O dano ambiental deve ser entendido como toda e qualquer lesão que seja causada por ação humana, sendo esta culposa ou não, ao meio-ambiente, diretamente, como interesse da coletividade, interesses próprios e individualizáveis e que refletem no bem comum, aplicando-se a responsabilidade objetiva tanto a condutas comissivas quanto a condutas omissivas, portanto, considera-se a responsabilidade civil por danos causado ao meio ambiente. (AMADO, 2014, pg. 575)

As empresas no atual contexto de crescimento econômico constante e expansão industrial são potenciais degradadoras e poluidoras do meio ambiente de modo geral, podendo assim prejudica-lo, e comprometer a qualidade de vida e, em casos extremos, a própria vida humana, sendo diversas as condutas lesivas ao meio ambiente que já ensejaram danos de variados tipos.
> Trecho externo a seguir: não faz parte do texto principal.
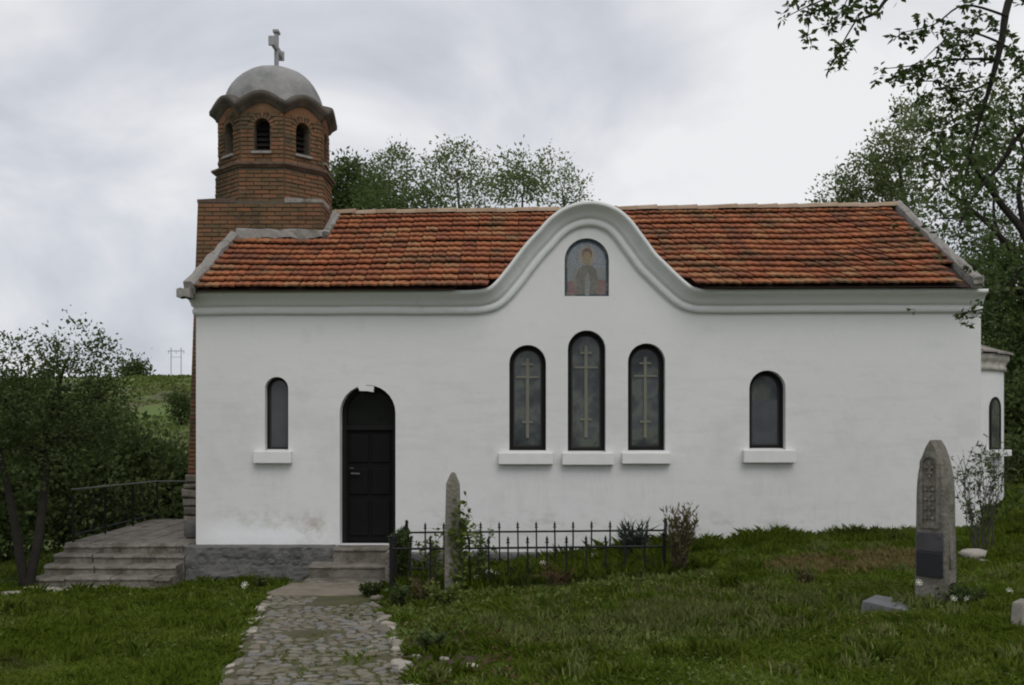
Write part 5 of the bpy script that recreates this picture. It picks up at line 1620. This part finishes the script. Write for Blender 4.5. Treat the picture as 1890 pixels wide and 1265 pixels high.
blades('path_grass', 30000, -2.9, -.8, 6.2, 12.0, .012, .045, .007, 'grass', excl=False, wfun=lambda x, y: (np.abs(x-np.interp(y, [7,12.4], [-1.38,-2.38])) < .62)*np.clip(nfield(x+9, y, 2.2, 5)*2.4-.95+.5*(x > np.interp(y, [7,12.4], [-1.2,-2.1])), 0, 1))
# broad weed leaves among the grass
def weeds(name, n, x0, x1, y0, y1, size, matn, thr, seed):
    x = RNG.uniform(x0, x1, n); y = RNG.uniform(y0, y1, n)
    keep = (~in_poly_excl(x, y)) & (nfield(x, y, 1.7, seed) > thr)
    x, y = x[keep], y[keep]; k = len(x)
    ctr = np.stack([x, y, gz_np(x, y)+RNG.random(k)*.06], 1)
    d = RNG.normal(size=(k, 3)); d[:, 2] = np.abs(d[:, 2])*.8+.1
    V, Q = leaf_quads(ctr, d, size*(.6+.8*RNG.random(k)), .6)
    return link(name, np_mesh(name, V, Q, M[matn]), kind='stuff')
weeds('weed_leaves', 40000, -6, 6, 5.5, 13.5, .030, 'weed', .55, 31)
weeds('weed_leaves', 16000, -1.4, 2.2, 10.6, 13.4, .05, 'weed', .40, 37)
weeds('weed_leaves', 11000, -1.3, 1.0, 8.0, 11.4, .045, 'weed', .45, 41)
weeds('dead_leaves', 1500, -1.0, .3, 6.4, 9.6, .035, 'leaf_rust', .35, 43)
weeds('undergrowth', 26000, 6.8, 14, 12, 24, .11, 'leaf_dark', .35, 47)
weeds('undergrowth', 30000, -13, -6.4, 12, 22, .11, 'leaf_dark', .30, 53)
x = RNG.uniform(-60, 10, 90000); y = RNG.uniform(24, 170, 90000)**1.0
ctr = np.stack([x, y, gz_np(x, y)], 1); d = RNG.normal(size=ctr.shape); d[:, 2] = np.abs(d[:, 2])
keep = nfield(x+60, y, .11, 61)*.7+nfield(x+60, y, .5, 62)*.5 > .60
V, Q = leaf_quads(ctr[keep], d[keep], (.08+.002*y[keep])*(.6+.8*RNG.random(keep.sum())), .7)
link('hillside_scrub', np_mesh('hillside_scrub', V, Q, M['weed']), kind='stuff')

# ragged taller tufts scattered through the lawn
def tufts(name, n, x0, x1, y0, y1, matn, seed, hmin=.07, hmax=.2):
    rng = np.random.default_rng(seed)
    cx, cy = rng.uniform(x0, x1, n), rng.uniform(y0, y1, n)
    ok = ~in_poly_excl(cx, cy); cx, cy = cx[ok], cy[ok]; k = 34
    x = np.repeat(cx, k)+rng.normal(size=len(cx)*k)*.045; y = np.repeat(cy, k)+rng.normal(size=len(cx)*k)*.045
    hh = np.repeat(rng.uniform(hmin, hmax, len(cx)), k)*(.5+.6*rng.random(len(x)))
    a = rng.uniform(0, 2*np.pi, len(x)); l = .1+.55*rng.random(len(x))
    z = gz_np(x, y); base = np.stack([x, y, z-.005], 1)
    side = np.stack([-np.sin(a), np.cos(a), 0*a], 1)*.0045
    out = np.stack([np.cos(a), np.sin(a), 0*a], 1)
    mid_ = base+out*(l*hh*.3)[:, None]+np.stack([0*a, 0*a, hh*.6], 1); tip = base+out*(l*hh*1.0)[:, None]+np.stack([0*a, 0*a, hh*(1-.35*l)], 1)
    V = np.stack([base-side, base+side, mid_+side*.8, tip, mid_-side*.8], 1).reshape(-1, 3)
    link(name, np_mesh(name, V, np.arange(len(x)*5).reshape(-1, 5), M[matn]), kind='stuff')
tufts('grass_tufts', 420, -6, 6.5, 6, 13.4, 'grass', 71)
tufts('grass_tufts', 130, -.6, 5.5, 6.5, 12.8, 'palegrass', 72, .08, .18)
tufts('grass_tufts', 90, -1.3, 2.0, 10.8, 13.4, 'weed', 73, .1, .28)
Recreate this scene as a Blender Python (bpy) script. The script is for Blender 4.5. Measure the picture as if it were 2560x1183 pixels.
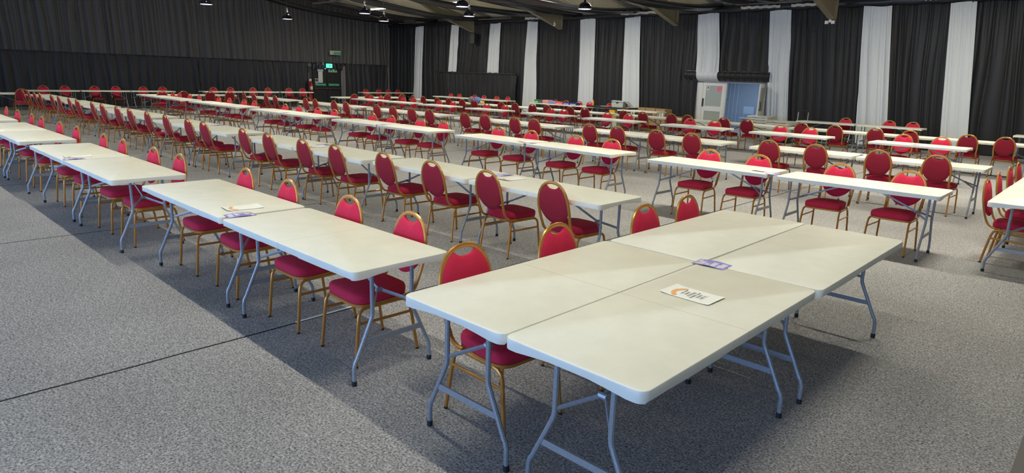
import bpy, bmesh, math, random
from mathutils import Vector, Matrix
PI = math.pi
sc = bpy.context.scene
for o in list(bpy.data.objects): bpy.data.objects.remove(o, do_unlink=True)
COL = sc.collection
rnd = random.Random(7)

# ------------------------------------------------------------------ camera
YAW = math.radians(43.4); PITCH = math.radians(13.955); ROLL = math.radians(1.891)
CAMZ = 1.926
_c, _s = math.cos(YAW), math.sin(YAW)
def to_room(v): return Vector((v[0]*_c - v[1]*_s, v[0]*_s + v[1]*_c, v[2]))
fw = Vector((0, math.cos(PITCH), -math.sin(PITCH))); up0 = Vector((0, math.sin(PITCH), math.cos(PITCH))); r0 = Vector((1, 0, 0))
rt = math.cos(ROLL)*r0 + math.sin(ROLL)*up0
up = -math.sin(ROLL)*r0 + math.cos(ROLL)*up0
rt, up, fw = to_room(rt), to_room(up), to_room(fw)
cam = bpy.data.objects.new('camera', bpy.data.cameras.new('camera')); COL.objects.link(cam)
cam.matrix_world = Matrix(((rt.x, up.x, -fw.x, 0), (rt.y, up.y, -fw.y, 0), (rt.z, up.z, -fw.z, CAMZ), (0, 0, 0, 1)))
cam.data.sensor_fit = 'HORIZONTAL'; cam.data.sensor_width = 36.0
cam.data.lens = 1607.56/2560*36.0
cam.data.clip_end = 200
sc.camera = cam
# ------------------------------------------------------------------ world, exposure
w = bpy.data.worlds.new('daylight'); sc.world = w; w.use_nodes = True
w.node_tree.nodes['Background'].inputs[0].default_value = (0.50, 0.66, 1.0, 1)
w.node_tree.nodes['Background'].inputs[1].default_value = 1.5
sc.view_settings.view_transform = 'Standard'; sc.view_settings.look = 'None'
sc.view_settings.gamma = 1; sc.view_settings.use_curve_mapping = False
sc.view_settings.exposure = 0.0
LP = 60.0         # watts of one strip light
DAYP = 280.0       # daylight through one shutter opening
def area_light(name, loc, sx, sy, power, col, rot=(0, 0, 0), parent=None, spread=None):
    d = bpy.data.lights.new(name, 'AREA'); d.shape = 'RECTANGLE'; d.size = sx; d.size_y = sy
    d.energy = power; d.color = col
    if spread: d.spread = math.radians(spread)
    o = bpy.data.objects.new(name, d); COL.objects.link(o); o.location = loc; o.rotation_euler = rot
    if parent: o.parent = parent
    return o

# ------------------------------------------------------------------ materials
def srgb(r, g, b): return tuple(((v/255/12.92) if v/255 <= .04045 else ((v/255+.055)/1.055)**2.4) for v in (r, g, b))
def mat(name, col, rough=.5, metal=0, emit=None, estr=0, spec=None, sheen=0):
    m = bpy.data.materials.new(name); m.use_nodes = True
    b = m.node_tree.nodes['Principled BSDF']
    b.inputs['Base Color'].default_value = (*col, 1); b.inputs['Roughness'].default_value = rough
    b.inputs['Metallic'].default_value = metal
    if spec is not None: b.inputs['Specular IOR Level'].default_value = spec
    if sheen: b.inputs['Sheen Weight'].default_value = sheen; b.inputs['Sheen Roughness'].default_value = .4
    if emit: b.inputs['Emission Color'].default_value = (*emit, 1); b.inputs['Emission Strength'].default_value = estr
    return m
def nodes(m): return m.node_tree.nodes, m.node_tree.links, m.node_tree.nodes['Principled BSDF']
def noise_mix(m, c1, c2, scale, lo=.35, hi=.65, detail=4, coord='Object', bump=0, bscale=None, rough=.6):
    n, l, b = nodes(m)
    tc = n.new('ShaderNodeTexCoord'); nz = n.new('ShaderNodeTexNoise'); nz.inputs['Scale'].default_value = scale; nz.inputs['Detail'].default_value = detail
    nz.inputs['Roughness'].default_value = rough
    l.new(tc.outputs[coord], nz.inputs['Vector'])
    cr = n.new('ShaderNodeValToRGB'); cr.color_ramp.elements[0].position = lo; cr.color_ramp.elements[1].position = hi
    cr.color_ramp.elements[0].color = (*c1, 1); cr.color_ramp.elements[1].color = (*c2, 1)
    l.new(nz.outputs['Fac'], cr.inputs['Fac']); l.new(cr.outputs['Color'], b.inputs['Base Color'])
    if bump:
        bn = n.new('ShaderNodeBump'); bn.inputs['Strength'].default_value = bump; bn.inputs['Distance'].default_value = .002
        n2 = nz
        if bscale:
            n2 = n.new('ShaderNodeTexNoise'); n2.inputs['Scale'].default_value = bscale; l.new(tc.outputs[coord], n2.inputs['Vector'])
        l.new(n2.outputs['Fac'], bn.inputs['Height']); l.new(bn.outputs['Normal'], b.inputs['Normal'])
    return cr
M = {}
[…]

Para que haja a responsabilização da pessoa jurídica, a infração deverá ser cometida por decisão de representante legal ou contratual  ou de órgão colegiado da pessoa jurídica; o autor material do crime deverá ser vinculado à pessoa jurídica; e a decisão deverá ser tomada no interesse ou benefício da pessoa jurídica. (FIORILLO, 2013, pg. 785).

Ainda pode se exigir que o autor material do crime tenha agido com a anuência da pessoa jurídica e a ação ocorra no âmbito das atividades da empresa.

Na esfera administrativa, face ao artigo 72, I a XI, Lei 9.605/98, as sanções são advertência, multa simples, multa diária, apreensão dos animas, produtos e subprodutos da fauna e flora, instrumentos, petrechos, equipamentos ou veículos de qualquer natureza utilizados na infração, destruição ou inutilização do produto, suspensão de venda e fabricação do produto, embargo de obra ou atividade, demolição de obra, suspensão parcial ou total de atividades, restritiva de direitos, sendo consideradas sanções restritivas de direitos a suspensão de registro, licença ou autorização, cancelamento de registro, licença ou autorização, perda ou restrição de incentivos e benefícios fiscais, perda ou suspensão da participação em linhas de financiamento em estabelecimento em estabelecimentos oficiais de crédito, proibição de contratar com a Administração Pública, pelo período de três anos.

Se o infrator cometer, simultaneamente, duas ou mais infrações, ser-lhe-ão aplicadas, cumulativamente, as sanções a elas cominadas (art. 72, §1°).